Raw data ->
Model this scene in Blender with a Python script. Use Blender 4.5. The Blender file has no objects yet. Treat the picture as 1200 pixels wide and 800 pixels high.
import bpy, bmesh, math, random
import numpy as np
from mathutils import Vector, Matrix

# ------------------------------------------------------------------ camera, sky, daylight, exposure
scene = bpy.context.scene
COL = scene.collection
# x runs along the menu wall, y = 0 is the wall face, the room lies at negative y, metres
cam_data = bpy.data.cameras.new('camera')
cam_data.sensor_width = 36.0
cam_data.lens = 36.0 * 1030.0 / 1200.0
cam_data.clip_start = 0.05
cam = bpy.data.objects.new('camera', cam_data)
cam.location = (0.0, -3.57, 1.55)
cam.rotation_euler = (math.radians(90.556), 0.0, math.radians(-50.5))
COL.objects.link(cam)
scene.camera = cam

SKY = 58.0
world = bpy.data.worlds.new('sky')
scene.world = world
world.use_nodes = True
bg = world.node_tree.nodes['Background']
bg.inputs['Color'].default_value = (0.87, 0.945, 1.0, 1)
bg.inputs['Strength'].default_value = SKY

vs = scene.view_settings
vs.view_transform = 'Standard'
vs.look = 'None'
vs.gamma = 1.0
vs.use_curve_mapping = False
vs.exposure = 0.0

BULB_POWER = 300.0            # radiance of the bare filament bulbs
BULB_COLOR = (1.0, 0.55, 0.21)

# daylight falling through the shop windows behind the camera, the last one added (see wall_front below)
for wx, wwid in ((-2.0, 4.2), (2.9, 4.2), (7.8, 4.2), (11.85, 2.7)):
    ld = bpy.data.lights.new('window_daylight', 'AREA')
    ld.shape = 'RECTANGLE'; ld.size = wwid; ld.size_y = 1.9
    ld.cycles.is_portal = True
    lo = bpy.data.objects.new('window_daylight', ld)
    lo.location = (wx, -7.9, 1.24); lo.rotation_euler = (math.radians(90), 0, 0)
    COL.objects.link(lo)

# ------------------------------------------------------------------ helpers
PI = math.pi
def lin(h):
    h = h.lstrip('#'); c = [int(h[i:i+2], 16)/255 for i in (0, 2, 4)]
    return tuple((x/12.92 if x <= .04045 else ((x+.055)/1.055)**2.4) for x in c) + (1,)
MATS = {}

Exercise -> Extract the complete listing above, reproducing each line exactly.

Worked answer ->
Model this scene in Blender with a Python script. Use Blender 4.5. The Blender file has no objects yet. Treat the picture as 1200 pixels wide and 800 pixels high.
import bpy, bmesh, math, random
import numpy as np
from mathutils import Vector, Matrix

# ------------------------------------------------------------------ camera, sky, daylight, exposure
scene = bpy.context.scene
COL = scene.collection
# x runs along the menu wall, y = 0 is the wall face, the room lies at negative y, metres
cam_data = bpy.data.cameras.new('camera')
cam_data.sensor_width = 36.0
cam_data.lens = 36.0 * 1030.0 / 1200.0
cam_data.clip_start = 0.05
cam = bpy.data.objects.new('camera', cam_data)
cam.location = (0.0, -3.57, 1.55)
cam.rotation_euler = (math.radians(90.556), 0.0, math.radians(-50.5))
COL.objects.link(cam)
scene.camera = cam

SKY = 58.0
world = bpy.data.worlds.new('sky')
scene.world = world
world.use_nodes = True
bg = world.node_tree.nodes['Background']
bg.inputs['Color'].default_value = (0.87, 0.945, 1.0, 1)
bg.inputs['Strength'].default_value = SKY

vs = scene.view_settings
vs.view_transform = 'Standard'
vs.look = 'None'
vs.gamma = 1.0
vs.use_curve_mapping = False
vs.exposure = 0.0

BULB_POWER = 300.0            # radiance of the bare filament bulbs
BULB_COLOR = (1.0, 0.55, 0.21)

# daylight falling through the shop windows behind the camera, the last one added (see wall_front below)
for wx, wwid in ((-2.0, 4.2), (2.9, 4.2), (7.8, 4.2), (11.85, 2.7)):
    ld = bpy.data.lights.new('window_daylight', 'AREA')
    ld.shape = 'RECTANGLE'; ld.size = wwid; ld.size_y = 1.9
    ld.cycles.is_portal = True
    lo = bpy.data.objects.new('window_daylight', ld)
    lo.location = (wx, -7.9, 1.24); lo.rotation_euler = (math.radians(90), 0, 0)
    COL.objects.link(lo)

# ------------------------------------------------------------------ helpers
PI = math.pi
def lin(h):
    h = h.lstrip('#'); c = [int(h[i:i+2], 16)/255 for i in (0, 2, 4)]
    return tuple((x/12.92 if x <= .04045 else ((x+.055)/1.055)**2.4) for x in c) + (1,)
MATS = {}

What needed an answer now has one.